_WHAT THE TASK REQUIRES_: Write out, exactly as given, every line from the one holding "Continue the Blender Python script for this scene: part 6, from" to the one holding "bumpy = lambda", including both.

[Entries with scene source code]

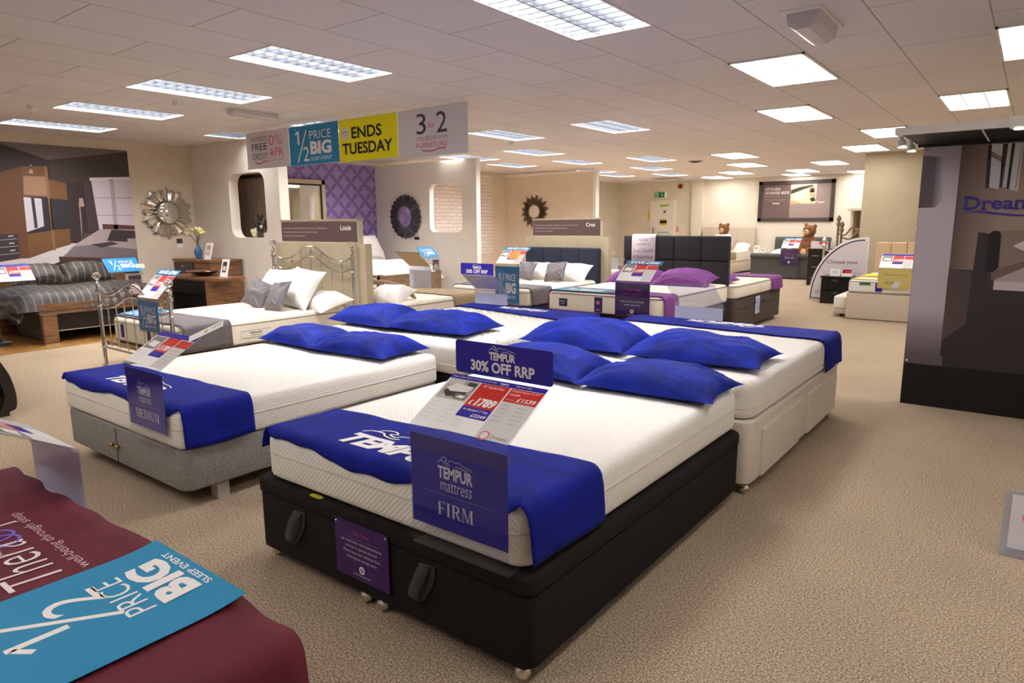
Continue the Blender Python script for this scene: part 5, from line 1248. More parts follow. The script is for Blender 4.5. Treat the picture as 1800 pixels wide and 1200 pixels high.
# ------------------------------------------------------------------ back of the shop
t = thing('wall_poster', 'large framed brown poster about storage beds on the back wall', 'poster', (-5.6, YB, 2.0))
x0, x1, z0, z1 = -6.68, -4.57, 1.49, 2.66
mb = MB()
for a in ((x0,x0+.1,z0,z1),(x1-.1,x1,z0,z1),(x0,x1,z0,z0+.1),(x0,x1,z1-.1,z1)): mb.box(a[0],a[1],YB-.05,YB,a[2],a[3],K(70,62,58))
mb.build('frame', t)
mb = MB(); f = FR(mb, (x0+.09,YB-.02,z0+.09), (1,0,0), (0,0,1), x1-x0-.18, z1-z0-.18); f.rect(0,0,1,1,0,K(150,130,124)); f.rect(0,0,.42,1,.001,K(104,86,84)); e = .002
f.text('STYLISH', .05,.82,.27,.90,e,K(214,204,200),.02); f.text('STORAGE BEDS', .05,.71,.40,.79,e,K(214,204,200),.02); f.text('Elegant Ottoman', .05,.62,.27,.67,e,K(176,160,156)); f.stroke([(.05,.56),(.36,.56)],.01,e,K(150,134,130)); f.stroke([(.05,.51),(.34,.51)],.01,e,K(150,134,130)); f.text('Dreams', .17,.42,.27,.47,e,WHITE,.02)
f.rect(.43,.42,.79,.99,e,K(222,196,160)); q = e+.001
f.poly([(.43,.82),(.43,.7),(.6,.82),(.76,.92),(.72,.95),(.55,.9)], q, K(56,54,50)); f.poly([(.48,.6),(.56,.74),(.62,.66),(.54,.52)], q, K(214,214,216)); f.disc(.73,.8,.07,q,K(70,50,42)); f.poly([(.68,.76),(.75,.78),(.8,.62),(.72,.58)], q, K(236,160,132)); f.poly([(.7,.56),(.76,.6),(.79,.5),(.73,.47)], q, K(44,42,42)); f.poly([(.43,.42),(.6,.42),(.5,.5),(.43,.52)], q, K(200,160,116)); f.rect(.775,.65,.79,.98,q,WHITE)
f.text('Tyger', .8,.42,.92,.49,e,WHITE,.0,.2); f.stroke([(.82,.86),(.95,.86)],.008,e,K(176,160,152)); f.stroke([(.82,.8),(.95,.8)],.008,e,K(176,160,152)); f.stroke([(.82,.74),(.95,.74)],.008,e,K(176,160,152)); mb.build('print', t)
t = thing('exit_sign', 'green illuminated exit sign with running figure and arrow above the fire door', 'exit sign', (-9.85, YB, 2.37))
mb = MB(); mb.box(-10.07,-9.66,YB-.07,YB,2.28,2.47,WHITE); mb.build('housing', t)
mb = MB(); f = FR(mb, (-10.06,YB-.072,2.29),(1,0,0),(0,0,1),.35,.17); f.rect(0,0,1,1,0,K(8,128,84)); f.rect(.1,.12,.42,.88,.001,K(196,236,214)); f.poly([(.2,.2),(.26,.2),(.3,.45),(.36,.3),(.4,.34),(.32,.62),(.24,.62),(.16,.46),(.2,.42)],.002,K(10,120,84)); f.disc(.31,.74,.014,.002,K(10,120,84))
f.stroke([(.75,.82),(.75,.3)],.018,.001,K(200,240,218)); f.poly([(.62,.48),(.88,.48),(.75,.2)],.001,K(200,240,218)); mb.build('face', t)
def door_sign(lab, x0, x1, z0, z1, bg, s=None, fg=WHITE, y=YB-.046):
    mb = MB(); f = FR(mb, (x0,y,z0),(1,0,0),(0,0,1),x1-x0,z1-z0); f.plate(0,0,1,1,-.001,.003,bg)
    if s: f.text(s,.08,.2,.92,.8,.004,fg,.02)
    return tag(mb.build('door_sign'), lab, 'sign', 'signs on the fire door')
door_sign('green EXIT sign on the upper part of the fire door', -9.87,-9.50,1.97,2.09,K(226,240,170),'EXIT',K(40,130,60))
door_sign('small blue round marked sign on the fire door', -9.73,-9.66,1.79,1.87,K(70,90,150))
door_sign('yellow and black warning sign on the fire door', -9.86,-9.60,1.40,1.60,K(206,200,60))
mb = MB(); mb.box(-9.85,-9.61,YB-.055,YB-.05,1.46,1.55,INKBLK); tag(mb.build('warning_strip'), 'black strip across the yellow warning sign', 'sign')
door_sign('green worded sign low on the fire door', -9.96,-9.50,1.12,1.2,K(226,240,232),'FIRE EXIT KEEP CLEAR',K(20,130,100))
door_sign('tall yellow sign beside the left door post of the fire door', -10.31,-10.23,1.6,1.86,K(222,214,80), y=YB-.002)
door_sign('red and white fire notice right of the fire door', -9.30,-9.20,1.14,1.38,K(240,210,200),'5',RED, y=YB-.002)
door_sign('tiny pink notice right of the fire door, lower than the red one', -9.12,-9.06,1.08,1.16,K(236,200,196), y=YB-.002)
t = thing('fire_alarm', 'dark red round fire alarm bell on the back wall', 'alarm', (-9.2, YB, 2.63))
mb = MB(); mb.lathe([(.07,0),(.07,.03),(.05,.055),(.0,.06)], (0,0,0), K(120,30,34), 18, T=Matrix.Translation((-9.2,YB,2.63)) @ Matrix.Rotation(PI/2,4,'X')); mb.build('bell', t)
mb = MB(); mb.box(-10.31,-10.26,YB-.04,YB,2.5,2.6,WHITE); tag(mb.build('motion_sensor'), 'small white motion sensor left of the exit sign', 'sensor')

# beds with the bears
t = thing('upholstered_bed', 'beige upholstered bed with a buttoned headboard against the back wall', 'bed', (-7.5, 19.8, 0))
mb = MB(); mb.slab(-8.3, -6.72, 18.75, 20.74, .06, .34, beige_fab, .05, .012, .01); mb.build('base', t)
mb = MB(); mb.slab(-8.34, -6.70, 20.74, 20.86, .06, 1.33, beige_fab, .02, .02, .01); o = mb.build('headboard', t)
for j in range(3):
    for k in range(5):
        mb = MB(); mb.ball((-8.1+.29*k, 20.737, .75+.2*j), (.02,.01,.02), K(176,160,140), 8); mb.build('button', o)
for x in (-8.2, -6.82):
    mb = MB(); mb.box(x-.04,x+.04,18.8,18.88,0,.06,black_pl); mb.build('foot', t)
m = mattress_t('cream mattress under the teddy bear on the beige bed', -8.28, -6.74, 18.78, 20.73, .345, .64, tick_c, .1, .05, (.1,.9), grey_pipe)
throw('bed_throw', 'beige throw across the foot of the bed with the first teddy bear', 'throw', -8.28, -6.74, .64, 18.85, 19.3, .1, .2, taupe_th, seed=77)
pillow('white_pillow', 'white pillow at the right of the first teddy bear', 'pillow', (-6.97, 20.5, .68), .46, .36, .13, white_cu, (.6,0,0), 121)
fur = M('brown_plush', (120, 78, 44), .95, var=(40,.25), bump=(90,.8)); fur2 = M('tan_plush', (196, 158, 108), .95, var=(40,.15), bump=(90,.6)); shirt = M('white_shirt_cotton', (236,232,234), .85)
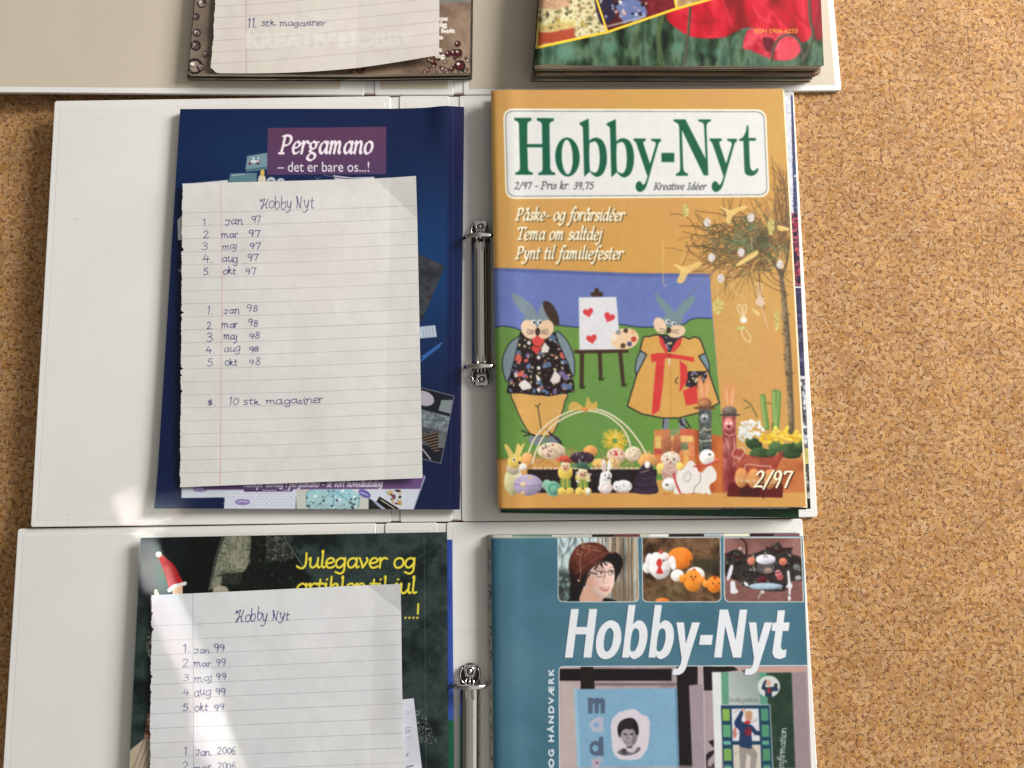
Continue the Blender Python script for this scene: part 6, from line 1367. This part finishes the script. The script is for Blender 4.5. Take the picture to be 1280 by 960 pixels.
binder('open white ring binder in the middle of the three, under the navy catalogue',
       [(68, 126), (488, 119.8), (489, 653), (38, 659)], (488, 499, 489, 500), (562, 574, 565, 577), [(574, 119.6), (992, 114), (1022, 646.5), (577, 652)], LF_MID, M_LINER, ((600.5, 276), (602, 483)))
binder('open white ring binder nearest the viewer, under the teal magazine',
       [(22, 661), (470, 654), (466, 1205), (-12, 1212)], (470, 481, 466, 477), (547, 558, 545, 556), [(558, 653.2), (1003, 648.6), (1036, 1200), (556, 1204)], LF_NEAR, M_LINER, ((587.5, 829), (587, 1042)))

# ------------------------------------------------------------------ middle binder, left: navy catalogue and handwritten list
ZB = 0.0040
gl = 'magazines lying on the left covers of the binders'
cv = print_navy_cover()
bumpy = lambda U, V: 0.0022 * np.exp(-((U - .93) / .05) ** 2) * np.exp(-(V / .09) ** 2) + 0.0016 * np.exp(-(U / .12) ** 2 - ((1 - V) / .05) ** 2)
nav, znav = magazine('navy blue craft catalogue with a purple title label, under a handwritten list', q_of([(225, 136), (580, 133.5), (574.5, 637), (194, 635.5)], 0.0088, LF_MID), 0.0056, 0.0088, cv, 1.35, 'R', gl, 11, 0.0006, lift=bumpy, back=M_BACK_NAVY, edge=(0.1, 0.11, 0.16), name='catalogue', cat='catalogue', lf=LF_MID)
del cv
def note(label, px, z, canvas, dens, seed, A, curl, group='handwritten lists on lined paper', vs=None, extra=None, lf=None):
    q = q_of(px, z, lf); wv = waves(seed, A)
    zf = lambda U, V: z + wv(U, V) + curl(U, V) + lf(bil(q, U, V)[..., 0])
    wid, hei = np.linalg.norm(q[1] - q[0]), np.linalg.norm(q[3] - q[0]); ppm = FPX / .545
    tf = torn(seed)
    wp = (lambda U, V: tuple(a + b for a, b in zip(tf(U, V), extra(U, V)))) if extra else tf
    o = sheet('note_sheet', q, zf, int(wid * ppm * dens), int(hei * ppm * dens) if vs is None else len(vs), M_NOTE, None, canvas, warp=wp, thick=0.00012, edge=(0.7, 0.68, 0.66), vs=vs)
    return tag(o, label, 'note', group)
cv = print_note_middle()
note('handwritten list of ten magazines on lined paper, torn left edge, on the navy catalogue', [(228.5, 230), (520.5, 221.5), (528.5, 597.5), (225.5, 609)], 0.0108, cv, 1.9, 31, 0.0011, lf=LF_MID, curl= lambda U, V: 0.011 * np.clip(U - 1.25 * V - .82, 0, 1) + 0.0012 * np.exp(-((1 - U) / .2) ** 2 - ((1 - V) / .08) ** 2))
del cv

# ------------------------------------------------------------------ middle binder, right: five magazines, the ochre one on top
gr = 'magazines stacked on the right covers of the binders'
b1 = plain(600, 98, 1030, 660, 1, [(20, 62, 38), (26, 74, 46), (16, 54, 34)], 30, 2)
magazine('dark green magazine at the bottom of the middle stack, showing as a thin strip', q_of([(618, 132), (975, 128), (999, 647), (626, 641)], 0.0068), ZB, 0.0066, b1, .5, 'L', gr, 3, 0.0002, back=M_BACK)
b2 = plain(600, 98, 1030, 660, 1.5, [(90, 34, 36), (74, 24, 28), (110, 52, 46)], 7, 5)
b2.fill([(600, 600), (902, 600), (902, 660), (600, 660)], (166, 138, 104)); b2.rect(600, 98, 1030, 580, (206, 198, 184)); b2.scatter([(902, 628), (1010, 628), (1010, 640), (902, 640)], 80, [(150, 60, 50), (60, 20, 22), (170, 110, 80)], (.6, 2), 4)
magazine('dark red and tan magazine second from the bottom of the middle stack', q_of([(616, 118), (982, 116), (1008, 637), (624, 637)], 0.0094), 0.0068, 0.0093, b2, .7, 'L', gr, 4, 0.0002)
b3 = Canvas(600, 98, 1030, 660, 2, (196, 196, 204)); b3.noise([(600, 98), (1030, 98), (1030, 660), (600, 660)], [(186, 188, 200), (214, 214, 220)], 3, 4)
b3.fill([(988, 100), (999, 100), (1003, 266), (992, 266)], (66, 70, 100)); b3.scatter([(988, 118), (997, 118), (1000, 266), (990, 266)], 60, [(150, 160, 190), (40, 44, 70), (200, 204, 214)], (.5, 1.2), 5); b3.scatter([(978, 118), (988, 118), (992, 266), (980, 266)], 40, [(140, 146, 170), (230, 230, 236)], (.3, .7), 5)
for y0, y1, ks in ((266, 358, ((150, 40, 60), (60, 44, 60), (210, 90, 110), (44, 36, 52))), (360, 470, ((64, 58, 90), (40, 40, 70), (96, 90, 120))), (474, 560, ((206, 206, 210), (50, 48, 56), (180, 180, 190))), (560, 580, ((170, 160, 90), (190, 180, 110))), (580, 622, ((176, 170, 160), (40, 38, 38), (120, 110, 100))), (623, 640, ((20, 18, 20), (34, 30, 32)))):
    b3.noise([(985, y0), (1030, y0), (1030, y1), (985, y1)], ks, 6, y0, o=2)
magazine('pale blue edged magazine third from the bottom of the middle stack', q_of([(615, 119), (991, 118.5), (1013.5, 636), (623, 634)], 0.0122), 0.0096, 0.0121, b3, 1.2, 'L', gr, 5, 0.0002)
b4 = plain(600, 98, 1030, 660, 1, [(232, 222, 190), (226, 214, 180)], 30, 2)
magazine('cream edged magazine directly beneath the ochre one in the middle stack', q_of([(614, 114), (980.5, 112), (1009.5, 634.5), (623, 635)], 0.0150), 0.0124, 0.0149, b4, .5, 'L', gr, 6, 0.0002)
cv = print_rabbit_cover()
magazine('ochre magazine with two grey rabbits and an easel on its cover, atop its stack', q_of([(613.5, 112.5), (978.5, 110.5), (1007.5, 633.5), (622.5, 635)], 0.0182), 0.0152, 0.0182, cv, 1.65, 'L', gr, 7, 0.0006, tone=.87, edge=(.66, .62, .54))
del cv

# ------------------------------------------------------------------ far binder: bead magazine with list on the left, poppy magazine on the right
vtop = lambda n_far, n_near, t: np.concatenate([np.linspace(0, t, n_far, endpoint=False), np.linspace(t, 1, n_near)])
qt = q_of([(284, -432), (594, -432), (587, 91.5), (235, 92.5)], 0.0120, LF_FAR)
g0 = plain(215, -445, 610, 110, .6, [(60, 52, 46), (84, 74, 64)], 20, 3)
magazine('dark magazine under the brown bead magazine at the far end', q_of([(283, -430), (597, -430), (590, 97), (234, 98)], 0.0068, LF_FAR), ZB, 0.0070, g0, .4, 'R', gl, 14, 0.0002, pages=M_PAGES_TAN, back=M_BACK_GAP_BLACK, edge=(.32, .28, .24), lf=LF_FAR)
cv = print_bead_cover()
magazine('brown magazine with glass beads round its edge, under a handwritten list', qt, 0.0074, 0.0120, cv, 1.3, 'R', gl, 15, 0.0006, pages=M_PAGES_TAN, back=M_BACK_GAP_BLACK, vs=vtop(60, 190, .78), edge=(.34, .3, .26), lift=lambda U, V: 0.0012 * np.exp(-((1 - V) / .05) ** 2) * U, lf=LF_FAR)
cv = print_note_upper()
note('handwritten list on lined paper lying on the brown bead magazine, tilted', [(292, -330), (548, -342), (549.5, 73), (263.5, 92)], 0.0142, cv, 1.6, 37, 0.0010, lf=LF_FAR, curl= lambda U, V: 0.004 * U * np.clip((V - .8) / .2, 0, 1) ** 2, vs=vtop(50, 180, .76),
     extra=lambda U, V: (0 * U, np.clip((V - .9) / .1, 0, 1) * (-0.0042 * np.sin(math.pi * np.clip(U, 0, 1)) + 0.004 * np.exp(-(U / .018) ** 2))))
del cv
zt = 0.0240
QP = q_of([(708, -432), (1007, -432), (1030, 82), (667.5, 82)], zt + .001)
R_ = random.Random(9)
zs = [ZB, 0.0078, 0.0118, 0.0156, 0.0196]
tints = [((150, 140, 126), 'grey covered magazine at the bottom of the far right stack'), ((116, 90, 66), 'brown edged magazine second from the bottom of the far right stack'), ((150, 116, 84), 'tan edged magazine in the middle of the far right stack'), ((60, 40, 30), 'dark covered magazine directly beneath the poppy magazine')]
droop = lambda U, V: -0.0022 * np.clip((U - .0) / .3, 0, 1) + 0.0022
for k in range(4):
    g0 = plain(640, -445, 1060, 120, .5, [tints[k][0], tuple(int(x * .8) for x in tints[k][0])], 18, k)
    dx, dy = ((-.0015, -.0012), (.0004, .0004), (.0014, -.0006), (-.0006, .0008))[k]
    magazine(tints[k][1], QP + (dx, dy), zs[k], zs[k + 1] - (0.0006, 0.0010, 0.0007, 0.0013)[k], g0, .4, 'L', gr, 40 + k, 0.0004, pages=M_PAGES_TAN, back=M_BACK_GAP_BLACK if k != 2 else M_BACK, edge=(.5, .43, .34), levels=16)
cv = print_poppy_cover()
magazine('magazine with red poppies on its cover, top of the far right stack', QP, zs[4], zt + .0012, cv, 1.4, 'L', gr, 47, 0.0008, pages=M_PAGES_TAN, back=M_BACK_GAP_BLACK, vs=vtop(60, 190, .78), edge=(.42, .38, .3), lift=lambda U, V: 0.0018 * np.clip(1 - U / .25, 0, 1) ** 2)
del cv

# ------------------------------------------------------------------ near binder: pine magazine with list on the left, teal magazine on the right
vbot = lambda n_near, n_far, t: np.concatenate([np.linspace(0, t, n_near, endpoint=False), np.linspace(t, 1, n_far)])
g0 = plain(150, 655, 590, 1240, .8, [(46, 66, 140), (52, 76, 150)], 30, 3); g0.rect(550, 900, 590, 1240, (24, 84, 60))
magazine('blue magazine under the pine tree magazine, its right edge showing', q_of([(186, 680), (565, 675), (569, 1196), (160, 1200)], 0.0068, LF_NEAR), ZB, 0.0070, g0, .6, 'R', gl, 21, 0.0002, back=M_BACK_NAVY, edge=(.05, .08, .25), lf=LF_NEAR)
cv = print_pine_cover()
magazine('dark green magazine with a pine tree and yellow lettering, under a handwritten list', q_of([(175.5, 672.5), (558.5, 665.5), (561.5, 1190), (150, 1196)], 0.0102, LF_NEAR), 0.0073, 0.0102, cv, 1.35, 'R', gl, 22, 0.0005, vs=vbot(400, 50, .56), back=M_BACK_GAP_BLACK, edge=(.12, .13, .13), lf=LF_NEAR)
cv = Canvas(480, 860, 560, 1010, 2, (204, 206, 214)); cv.noise([(480, 860), (560, 860), (560, 1010), (480, 1010)], [(196, 198, 208), (212, 214, 220)], 20, 3)
for yy in (909, 912.5, 915): cv.line([(506, yy + 1.4), (513.5, yy)], .8, (120, 122, 132), smooth=False)
cv.strokes([np.array(ell(509, 891, 2.2, 2))], .5, (150, 152, 160)); cv.line([(507, 922), (514, 920)], .6, (150, 152, 160)); cv.line([(507, 925), (515, 923)], .6, (160, 162, 170)); cv.line([(508, 945), (510, 942)], 1, (70, 70, 84)); cv.line([(508, 959), (516, 957)], 1.4, (90, 90, 104))
SQ = q_of([(440, 882), (517, 873), (531, 992), (452, 1000)], 0.0108, LF_NEAR)
sl = sheet('paper_slip', SQ, lambda U, V: 0.0107 + 0.0002 * np.sin(5 * U + 3 * V) + LF_NEAR(bil(SQ, U, V)[..., 0]), 150, 220, M_NOTE, None, cv, thick=0.00012)
tag(sl, 'pale printed paper slip sticking out from under the smaller handwritten list', 'paper slip')
cv = print_note_lower()
note('handwritten list of later years on lined paper, torn left edge, on the pine tree magazine', [(190, 744), (501, 729.5), (508, 1135), (186, 1148)], 0.0118, cv, 1.9, 33, 0.0010, lf=LF_NEAR, curl= lambda U, V: 0.012 * np.clip(U - 1.6 * V - .86, 0, 1) + 0.0014 * np.exp(-((1 - U) / .08) ** 2 - ((V - .3) / .16) ** 2), vs=vbot(430, 40, .58))
g0 = plain(600, 655, 1040, 1240, 1.2, [(204, 202, 184), (190, 190, 172)], 10, 3)
g0.rect(696, 655, 740, 671.5, (190, 190, 178))
for x0, x1, k in ((740, 768, (40, 34, 34)), (768, 800, (110, 60, 56)), (812, 835, (230, 228, 220)), (836, 880, (44, 38, 38)), (880, 904, (170, 180, 184)), (905, 937, (232, 230, 206)), (937, 968, (54, 36, 40)), (968, 1000, (120, 90, 96))): g0.rect(x0, 655, x1, 671.5, k)
g0.fill([(612, 655), (640, 655), (640, 671), (690, 671), (690, 655), (612, 655)], (96, 130, 118))
R_ = random.Random(4)
for k in range(16):
    y = 690 + k * 17 + R_.uniform(-7, 7); g0.line([(610, y), (613 + R_.uniform(-2, 3), y + 6), (610 + R_.uniform(-1, 4), y + 13)], 1, (44, 46, 44))
magazine('cream edged magazine under the teal magazine in the near binder', q_of([(610, 669), (999.5, 666.5), (1010, 1190), (616, 1196)], 0.0090), ZB, 0.0092, g0, .9, 'L', gr, 61, 0.0002, vs=vbot(230, 40, .56))
cv = print_teal_cover()
magazine('teal magazine with a woman in a brown hat and painted egg chicks on its cover', q_of([(613.5, 672.5), (1003.5, 670.5), (1023, 1190), (619, 1196)], 0.0125), 0.0096, 0.0125, cv, 1.65, 'L', gr, 62, 0.0006, tone=.94, vs=vbot(480, 50, .56), edge=(.66, .66, .64))
del cv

_CORRECT ANSWER_:
Continue the Blender Python script for this scene: part 6, from line 1367. This part finishes the script. The script is for Blender 4.5. Take the picture to be 1280 by 960 pixels.
binder('open white ring binder in the middle of the three, under the navy catalogue',
       [(68, 126), (488, 119.8), (489, 653), (38, 659)], (488, 499, 489, 500), (562, 574, 565, 577), [(574, 119.6), (992, 114), (1022, 646.5), (577, 652)], LF_MID, M_LINER, ((600.5, 276), (602, 483)))
binder('open white ring binder nearest the viewer, under the teal magazine',
       [(22, 661), (470, 654), (466, 1205), (-12, 1212)], (470, 481, 466, 477), (547, 558, 545, 556), [(558, 653.2), (1003, 648.6), (1036, 1200), (556, 1204)], LF_NEAR, M_LINER, ((587.5, 829), (587, 1042)))

# ------------------------------------------------------------------ middle binder, left: navy catalogue and handwritten list
ZB = 0.0040
gl = 'magazines lying on the left covers of the binders'
cv = print_navy_cover()
bumpy = lambda U, V: 0.0022 * np.exp(-((U - .93) / .05) ** 2) * np.exp(-(V / .09) ** 2) + 0.0016 * np.exp(-(U / .12) ** 2 - ((1 - V) / .05) ** 2)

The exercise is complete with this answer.